Things are changing. I can’t put my finger on specifically what it is. But I feel it when I wake up in the morning. I hear it in the rustle of the breeze through the trees. I see it in the color of the leaves.

There’s a pregnant pause. A calm before the storm.

When I was a little girl, my grandmother felt an impending doom whenever her eye twitched. It usually meant someone was going to die. I don’t know how she came up with this. Maybe it actually happened once or twice and confirmed her belief. I don’t really know. However, I do remember how out of sorts she would be whenever it happened. She’d make this clicking noise with her teeth that indicated she was brooding over some concern. She’d talk about her eye and convey her belief that something was going to happen. Admittedly, for years, I worried when my eye twitched too. But my eye twitching never predicted anything out of the ordinary. And yet lately I find myself worrying a lot. I can’t help but wonder if those emotions are some how connected to whatever it was that made my grandmother worry. Could it be that what we were really fretting over was a resistance to letting go of our role as caregiver and nurturer to our children? Am I anxious because I no longer have any semblance of control?

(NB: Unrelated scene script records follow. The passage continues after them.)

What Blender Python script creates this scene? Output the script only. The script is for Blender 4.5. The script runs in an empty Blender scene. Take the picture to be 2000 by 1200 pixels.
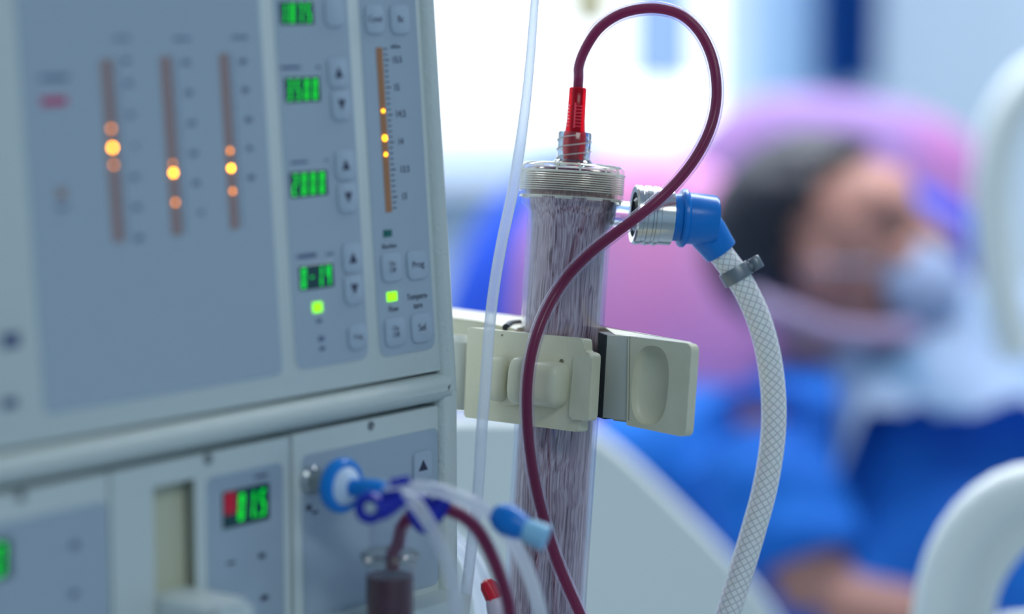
import bpy, bmesh, math, random
from math import sin, cos, pi, radians, sqrt, atan
from mathutils import Vector, Matrix, noise
random.seed(7)
C = bpy.context.scene.collection
SC = bpy.context.scene

# ------------------------------------------------------------------ camera
F = 85.0 / 36.0 * 2000.0                 # focal length in pixels of the 2000 px wide frame
PITCH = atan(615.0 / F)                  # looking slightly down
CAM = Vector((0, 0, 1.35))
RT = Vector((1, 0, 0)); FW = Vector((0, cos(PITCH), -sin(PITCH))); UP = Vector((0, sin(PITCH), cos(PITCH)))
cd = bpy.data.cameras.new('camera'); cam = bpy.data.objects.new('camera', cd); C.objects.link(cam)
cam.location = CAM; cam.rotation_euler = (pi/2 - PITCH, 0, 0)
cd.lens = 85; cd.sensor_width = 36; cd.sensor_fit = 'HORIZONTAL'; cd.clip_start = .05; cd.clip_end = 60
cd.dof.use_dof = True; cd.dof.focus_distance = 1.270; cd.dof.aperture_fstop = 2.08
SC.camera = cam

# ------------------------------------------------------------------ world, lights, exposure
w = bpy.data.worlds.new('daylight'); SC.world = w; w.use_nodes = True
bgn = w.node_tree.nodes['Background']; bgn.inputs[0].default_value = (.85, .925, 1.0, 1); bgn.inputs[1].default_value = 2.3
SC.view_settings.view_transform = 'Standard'; SC.view_settings.look = 'None'
SC.view_settings.gamma = 1.0; SC.view_settings.use_curve_mapping = False
SC.view_settings.exposure = 0.0
def area(name, loc, rot, sx, sy, power, col):
    l = bpy.data.lights.new(name, 'AREA'); l.shape = 'RECTANGLE'; l.size = sx; l.size_y = sy; l.energy = power; l.color = col
    o = bpy.data.objects.new(name, l); C.objects.link(o); o.location = loc; o.rotation_euler = rot; return o
# ceiling lamps of the ward: over the bed, by the window, and over the aisle behind the camera
area('ceiling_lamp_bed', (.9, 2.5, 2.62), (0, 0, 0), 1.2, .6, 44, (.92, .96, 1))
area('ceiling_lamp_window', (-.3, 3.4, 2.62), (0, 0, 0), 1.6, .6, 57, (.84, .92, 1))
area('ceiling_lamp_aisle', (.9, -.5, 2.62), (0, 0, 0), 1.2, .6, 17.5, (.90, 1, .96))

# ------------------------------------------------------------------ pixel / plane helpers
def ray(px, py): return FW + RT*((px-1000)/F) - UP*((py-600)/F)
def P(px, py, d): return CAM + ray(px, py)*d
class Plane:
    def __init__(s, o, u, v):
        s.o = Vector(o); s.u = Vector(u).normalized(); v = Vector(v)
        s.v = (v - s.u*v.dot(s.u)).normalized(); s.n = s.u.cross(s.v)
    def loc(s, px, py, w=0.0):
        r = ray(px, py); q = s.o + s.n*w; t = (q-CAM).dot(s.n)/r.dot(s.n); d = CAM + r*t - s.o
        return d.dot(s.u), d.dot(s.v)
    def pt(s, u, v, w=0.0): return s.o + s.u*u + s.v*v + s.n*w
    def w(s, px, py, w=0.0): return s.pt(*s.loc(px, py, w), w)
def vpdir(xv, yv=-15): return (FW + RT*((xv-1000)/F) + UP*((600-yv)/F)).normalized()

# ------------------------------------------------------------------ materials
def lin(c): return tuple(((x/255)/12.92 if x/255 <= .04045 else ((x/255+.055)/1.055)**2.4) for x in c)
def newmat(name):
    m = bpy.data.materials.new(name); m.use_nodes = True; nt = m.node_tree
    return m, nt, nt.nodes['Principled BSDF'], nt.nodes['Material Output']
def mat(name, col, rough=.5, metal=0, trans=0, ior=1.45, emit=None, es=0, spec=.5, sss=0, coat=0, bump=None, var=None, coord='Object'):
    m, nt, b, out = newmat(name); L = lin(col)
    b.inputs['Base Color'].default_value = (*L, 1); b.inputs['Roughness'].default_value = rough
    b.inputs['Metallic'].default_value = metal; b.inputs['Transmission Weight'].default_value = trans
    b.inputs['IOR'].default_value = ior; b.inputs['Specular IOR Level'].default_value = spec
    b.inputs['Coat Weight'].default_value = coat
    if sss: b.inputs['Subsurface Weight'].default_value = sss; b.inputs['Subsurface Scale'].default_value = .01
    if emit is not None:
        b.inputs['Emission Color'].default_value = (*lin(emit), 1); b.inputs['Emission Strength'].default_value = es
    tc = nt.nodes.new('ShaderNodeTexCoord')
    if var:                                  # var = (scale vector, second colour, lo, hi)
        mp = nt.nodes.new('ShaderNodeMapping'); mp.inputs['Scale'].default_value = var[0]
        nz = nt.nodes.new('ShaderNodeTexNoise'); nz.inputs['Scale'].default_value = 1; nz.inputs['Detail'].default_value = 4
        cr = nt.nodes.new('ShaderNodeValToRGB'); cr.color_ramp.elements[0].position = var[2]; cr.color_ramp.elements[1].position = var[3]
        cr.color_ramp.elements[0].color = (*L, 1); cr.color_ramp.elements[1].color = (*lin(var[1]), 1)
        nt.links.new(tc.outputs[coord], mp.inputs[0]); nt.links.new(mp.outputs[0], nz.inputs['Vector'])
        nt.links.new(nz.outputs[0], cr.inputs[0]); nt.links.new(cr.outputs[0], b.inputs['Base Color'])
    if bump:                                 # bump = (scale, strength, distance)
        nz = nt.nodes.new('ShaderNodeTexNoise'); nz.inputs['Scale'].default_value = bump[0]; nz.inputs['Detail'].default_value = 3
        bp = nt.nodes.new('ShaderNodeBump'); bp.inputs['Strength'].default_value = bump[1]; bp.inputs['Distance'].default_value = bump[2]
        nt.links.new(tc.outputs['Object'], nz.inputs['Vector']); nt.links.new(nz.outputs[0], bp.inputs['Height']); nt.links.new(bp.outputs[0], b.inputs['Normal'])
    return m
def thin(name, tint, gloss=.04, white=0.0, wcol=(225, 235, 245), blend=1.35, core=.6):
    """clear thin plastic: see-through, a fresnel sheen and a little milky scatter"""
    m, nt, b, out = newmat(name); nt.nodes.remove(b)
    tr = nt.nodes.new('ShaderNodeBsdfTransparent'); tr.inputs[0].default_value = (*lin(tint), 1)
    gl = nt.nodes.new('ShaderNodeBsdfGlossy'); gl.inputs['Roughness'].default_value = gloss
    fr = nt.nodes.new('ShaderNodeFresnel'); fr.inputs[0].default_value = blend
    ge = nt.nodes.new('ShaderNodeNewGeometry'); sb = nt.nodes.new('ShaderNodeMath'); sb.operation = 'SUBTRACT'; sb.inputs[0].default_value = 1; sb.use_clamp = True
    nt.links.new(ge.outputs['Backfacing'], sb.inputs[1]); ml_ = nt.nodes.new('ShaderNodeMath'); ml_.operation = 'MULTIPLY'
    nt.links.new(fr.outputs[0], ml_.inputs[0]); nt.links.new(sb.outputs[0], ml_.inputs[1])
    mx = nt.nodes.new('ShaderNodeMixShader'); nt.links.new(ml_.outputs[0], mx.inputs[0])
    src = tr
    if white:
        di = nt.nodes.new('ShaderNodeBsdfDiffuse'); di.inputs[0].default_value = (*lin(wcol), 1)
        tl = nt.nodes.new('ShaderNodeBsdfTranslucent'); tl.inputs[0].default_value = (*lin(wcol), 1)
        a = nt.nodes.new('ShaderNodeMixShader'); a.inputs[0].default_value = .6
        nt.links.new(di.outputs[0], a.inputs[1]); nt.links.new(tl.outputs[0], a.inputs[2])
        lw = nt.nodes.new('ShaderNodeLayerWeight'); lw.inputs[0].default_value = .35
        ma = nt.nodes.new('ShaderNodeMath'); ma.operation = 'MULTIPLY_ADD'; ma.inputs[1].default_value = white; ma.inputs[2].default_value = white*core; ma.use_clamp = True
        nt.links.new(lw.outputs['Facing'], ma.inputs[0])
        c = nt.nodes.new('ShaderNodeMixShader'); nt.links.new(ma.outputs[0], c.inputs[0])
        nt.links.new(tr.outputs[0], c.inputs[1]); nt.links.new(a.outputs[0], c.inputs[2]); src = c
    nt.links.new(src.outputs[0], mx.inputs[1]); nt.links.new(gl.outputs[0], mx.inputs[2]); nt.links.new(mx.outputs[0], out.inputs[0])
    return m
M = {}
M['frame'] = mat('machine_plastic', (206, 216, 214), .38, bump=(520, .55, .0012))
M['plate'] = mat('panel_plastic', (208, 218, 218), .33)
M['sticker'] = mat('membrane_film', (166, 182, 198), .16, spec=.7)
M['button'] = mat('membrane_button', (172, 188, 206), .22, spec=.7)
M['ink'] = mat('dark_print', (48, 50, 78), .5)
M['inkpale'] = mat('pale_print', (84, 98, 134), .5)
M['redprint'] = mat('red_print', (190, 60, 110), .5)
M['brown'] = mat('bargraph_window', (158, 132, 130), .3)
M['brown2'] = mat('bargraph_window_orange', (172, 118, 78), .3)
M['teal'] = mat('display_glass', (0, 66, 72), .12)
M['tealled'] = mat('unlit_led', (0, 100, 96), .3)
M['green'] = mat('green_digit', (0, 60, 10), .4, emit=(6, 235, 45), es=1.15)
M['greendim'] = mat('green_digit_dim', (0, 60, 10), .4, emit=(0, 240, 70), es=1.1)
M['lime'] = mat('lime_led', (60, 120, 0), .4, emit=(140, 255, 10), es=1.6)
M['amber'] = mat('amber_led', (120, 60, 0), .4, emit=(255, 160, 14), es=21)
M['amber2'] = mat('amber_led_small', (120, 60, 0), .4, emit=(255, 165, 20), es=7)
M['amberdim'] = mat('amber_led_dim', (120, 60, 0), .4, emit=(255, 150, 40), es=4)
M['redled'] = mat('red_display', (140, 10, 40), .3, emit=(150, 10, 40), es=.5)
M['gap'] = mat('shadow_gap_seal', (70, 66, 74), .8)
M['recess'] = mat('recess_plastic', (206, 206, 182), .5)
M['beige'] = mat('beige_plastic', (212, 208, 182), .34, bump=(900, .12, .0005), var=((60, 60, 60), (220, 216, 192), .35, .7))
M['beigegrey'] = mat('grey_beige_plastic', (190, 194, 186), .36)
M['rubber'] = mat('black_rubber', (26, 34, 44), .55, var=((300, 300, 300), (80, 84, 84), .66, .74))
M['seam'] = mat('dark_seam', (96, 94, 86), .8)
M['dirt'] = mat('dirt_mark', (128, 124, 104), .8)
M['blood'] = mat('blood_red_core', (116, 10, 60), .32, spec=.4)
bm_ = M['blood']; nt = bm_.node_tree; b = nt.nodes['Principled BSDF']; tl = nt.nodes.new('ShaderNodeBsdfTranslucent'); tl.inputs[0].default_value = (*lin((205, 60, 150)), 1)
mx = nt.nodes.new('ShaderNodeMixShader'); mx.inputs[0].default_value = .42
nt.links.new(b.outputs[0], mx.inputs[1]); nt.links.new(tl.outputs[0], mx.inputs[2]); nt.links.new(mx.outputs[0], nt.nodes['Material Output'].inputs[0])
M['blooddark'] = mat('blood_dark', (70, 6, 34), .2)
M['sleeve'] = thin('clear_sleeve', (252, 248, 254), .08, .55, (240, 232, 250), 1.2, core=.06)
M['clear'] = thin('clear_plastic', (246, 246, 250), .03, .04, (235, 240, 250), 1.75, core=.0)
M['capclear'] = thin('cap_plastic', (250, 250, 246), .05, .22, (236, 236, 226), 1.5, core=.10)
M['capline'] = thin('cap_ridge', (246, 246, 240), .05, .75, (255, 255, 250), 1.7, core=.7)
M['milky'] = thin('milky_tube', (235, 240, 246), .12, .75, (244, 247, 252), 1.3)
M['glass'] = mat('clear_polycarbonate', (238, 238, 226), .04, trans=1, ior=1.35)
M['glassport'] = mat('clear_port', (245, 250, 252), .03, trans=1, ior=1.45)
M['redclear'] = thin('red_translucent', (250, 40, 84), .1, .55, (255, 40, 80), 1.3, core=.7)
M['redlight'] = mat('red_rib', (250, 70, 90), .25)
M['redcap'] = mat('red_cap', (225, 30, 56), .35)
M['chrome'] = mat('brushed_metal', (205, 205, 205), .2, metal=1)
M['bluep'] = mat('blue_plastic', (0, 122, 216), .3, bump=(700, .1, .0004))
M['bluedeep'] = mat('deep_blue_plastic', (0, 30, 170), .35)
M['bluefilter'] = mat('blue_filter_plastic', (0, 130, 224), .3)
M['paleblue'] = mat('pale_blue_plastic', (150, 205, 240), .3)
M['filterwhite'] = mat('filter_membrane', (205, 225, 250), .5)
M['greymetal'] = mat('grey_clamp', (128, 134, 140), .38, metal=.55)
M['wall'] = mat('wall_paint', (198, 216, 230), .9)
M['walldim'] = mat('wall_panel', (160, 192, 220), .9)
M['floor'] = mat('floor_vinyl', (150, 165, 175), .5)
M['ceil'] = mat('ceiling_paint', (230, 235, 240), .9)
M['wframe'] = mat('window_frame', (215, 225, 240), .5)
M['bedwhite'] = mat('bed_plastic', (236, 242, 240), .35)
M['gown'] = mat('blue_gown', (16, 112, 212), .85, bump=(30, .5, .01), var=((5, 5, 5), (6, 84, 188), .4, .65))
M['sheet'] = mat('pale_blue_sheet', (186, 208, 236), .85, bump=(16, .6, .02), var=((9, 9, 22), (120, 165, 205), .42, .66))
M['pinkp'] = mat('pink_pillow_case', (232, 146, 196), .85, var=((6, 6, 4), (214, 160, 214), .42, .62))
M['lilac'] = mat('lilac_pillow_case', (156, 124, 178), .85, var=((4, 4, 4), (192, 104, 164), .48, .66))
M['bluec'] = mat('blue_pillow_case', (28, 80, 205), .85)
M['magenta'] = mat('magenta_cloth', (200, 60, 130), .85)
M['towel'] = mat('lilac_towel', (140, 124, 156), .9)
M['skin'] = mat('skin', (186, 134, 122), .5, sss=.1)
M['hair'] = mat('black_hair', (24, 26, 40), .5, bump=(60, .4, .01))
M['eye'] = mat('eye_dark', (30, 24, 26), .3)
M['mask'] = mat('mask_fabric', (150, 166, 200), .9)
M['curtain'] = mat('blue_curtain', (84, 172, 240), .9)
M['palecurtain'] = thin('pale_blue_curtain', (150, 178, 222), .5, .5, (170, 196, 245), 1.05)
M['steel'] = mat('steel', (170, 175, 180), .3, metal=1)
M['bag'] = mat('fluid_bag', (206, 200, 150), .3)
M['mattress'] = mat('mattress_cover', (190, 205, 225), .7)

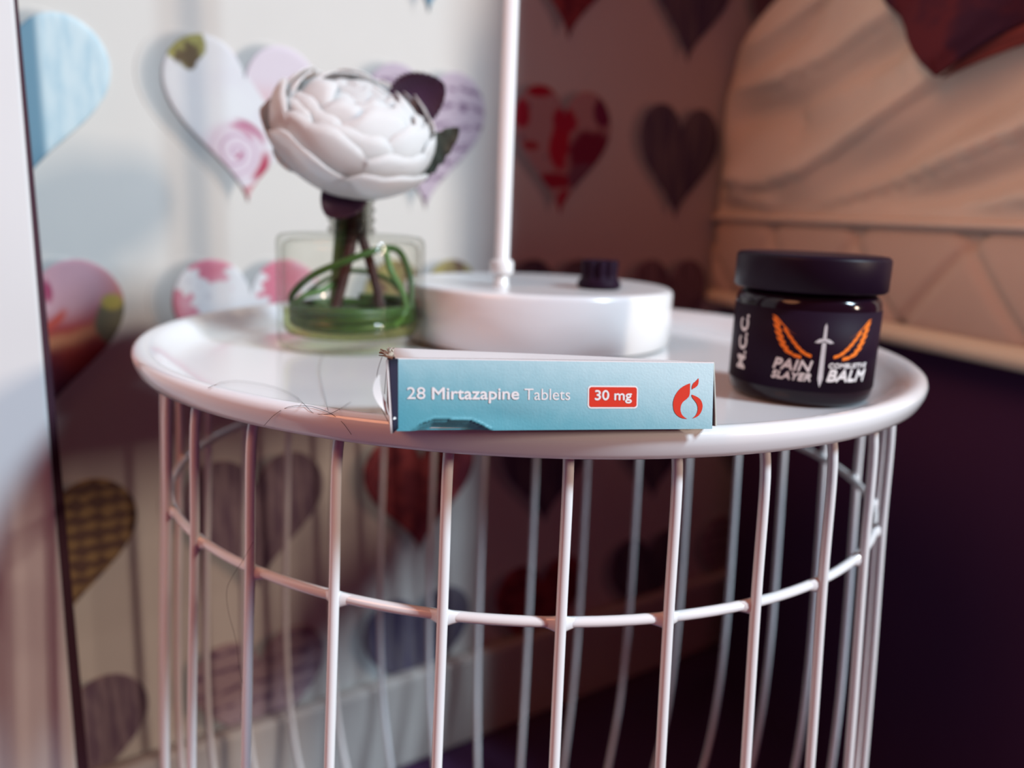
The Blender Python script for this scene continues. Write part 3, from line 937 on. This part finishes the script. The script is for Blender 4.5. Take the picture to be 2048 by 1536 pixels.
stem('stem', [bp(0.0012, -0.002, 0.088), bp(0.0005, -0.0025, 0.070), bp(0.001, -0.003, 0.055), bp(-0.002, -0.008, 0.036), bp(-0.0065, -0.013, 0.0155)], lambda t: 0.0030 - 0.0006 * t, M['twig'], label='brown twig leaning left')
stem('stem', [bp(0.0035, -0.001, 0.080), bp(0.004, -0.001, 0.060), bp(0.009, -0.003, 0.045), bp(0.013, -0.005, 0.032), bp(0.017, -0.007, 0.015)], lambda t: 0.0026 - 0.0004 * t, M['twig'], label='brown twig leaning right')
stem('stem', [bp(-0.0045, 0.002, 0.072), bp(-0.0055, 0.002, 0.054), bp(-0.0075, 0.004, 0.035), bp(-0.0095, 0.006, 0.014)], 0.0036, M['vine_pale'], label='pale green stem')
hel = []
for i in range(150):
    t = i / 149
    a = 2 * pi * 3.1 * t + 1.0
    r = 0.0292 + 0.0012 * sin(3 * a)
    hel.append(bp(r * cos(a), r * sin(a), 0.0112 + 0.0105 * t + 0.0006 * sin(2.3 * a)))
o = link('vine', tube('vine', [fl(p) for p in hel], 0.0024, 10), M['vine'], flower)
o['label'] = 'green vine coiled round the bottom of the bottle'
stem('vine', [bp(-0.029, -0.004, 0.021), bp(-0.026, -0.012, 0.027), bp(-0.014, -0.018, 0.037), bp(0.004, -0.016, 0.045), bp(0.018, -0.008, 0.050), bp(0.024, 0.004, 0.047), bp(0.029, 0.004, 0.034), bp(0.030, -0.004, 0.020)], 0.0017, M['vine'])
stem('vine', [bp(-0.028, 0.008, 0.022), bp(-0.018, 0.022, 0.031), bp(-0.004, 0.026, 0.036), bp(0.013, 0.024, 0.033), bp(0.027, 0.010, 0.024)], 0.0013, M['vine'])
stem('vine', [bp(-0.027, -0.012, 0.020), bp(-0.020, -0.016, 0.026), bp(-0.010, -0.010, 0.030), bp(-0.004, 0.002, 0.040), bp(-0.001, 0.001, 0.056)], 0.0014, M['vine_pale'])
stem('vine', [bp(0.018, -0.010, 0.050), bp(0.022, -0.016, 0.040), bp(0.027, -0.013, 0.030), bp(0.028, -0.009, 0.020), bp(0.024, -0.018, 0.013)], 0.0016, M['vine_pale'])

# ------------------------------------------------------------------ jar of balm
JC = Vector((0.1192, 0.3318, FLOOR_T))
JR = 0.0282
jar = empty('balm_jar', JC)
tag(jar, 'black screw top balm jar with orange wings and a silver sword on its label', 'jar')
link('jar_body', lathe('jar_body', [(0, 0.0004), (JR - 0.006, 0.0), (JR - 0.0026, 0.0005), (JR - 0.0006, 0.0026), (JR, 0.0058), (JR, 0.0385), (JR - 0.0004, 0.0405), (JR - 0.0016, 0.0424), (JR - 0.0038, 0.0434), (0.0235, 0.0438), (0.0235, 0.0455), (0, 0.0455)], 96), M['jar_glass'], jar)
LDR = 0.0296
lid = link('lid', lathe('lid', [(0.0225, 0.0442), (LDR - 0.001, 0.0440), (LDR, 0.0449), (LDR, 0.0562), (LDR - 0.0003, 0.0572), (LDR - 0.0012, 0.0579), (LDR - 0.0028, 0.0581), (0.0200, 0.0579), (0, 0.0577)], 96), M['jar_black'], jar)
def arc_band(name, r, z0, z1, a0, a1, n=60):
    V, F = [], []
    for i in range(n + 1):
        a = radians(a0 + (a1 - a0) * i / n)
        for z in (z0, z1):
            for rr in (r, r - 0.0002):
                V.append((rr * sin(a), -rr * cos(a), z))
    for i in range(n):
        b, c2 = i * 4, (i + 1) * 4
        F += [(b, c2, c2 + 2, b + 2), (b + 1, b + 3, c2 + 3, c2 + 1), (b + 2, c2 + 2, c2 + 3, b + 3), (b, b + 1, c2 + 1, c2)]
    return mesh(name, V, F)
label = link('label', arc_band('label', JR + 0.00018, 0.0068, 0.0375, -150, 150), M['label_black'], jar)
def oncyl(a_deg, z_mm, dz=0.0, lift=0.00026):
    a = radians(a_deg)
    r = JR + lift + dz
    return Vector((r * sin(a), -r * cos(a), z_mm / 1000))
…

A few days ago while driving home, I was awe struck by the brilliance of green, burgundy red, burnt orange and golden brown through the trees. The beauty of fall overwhelmed me. I marveled at the ease with which trees manifest change.

There’s a time to sprout and blossom. A time to grow and mature. A time to sacrifice and let go. And a time to slow down and rest. No one season is better than the other. Each one is essential to the cycle of life.

Maybe the change I’m feeling is the shift into another stage of life. Perhaps the sense of doom comes from not feeling ready. But I’m encouraged as I glance out my window at the trees in my backyard.

Change isn’t easy.

But I hope that as I move into the next phase of my life it is with as much beauty and grace as the fall leaves.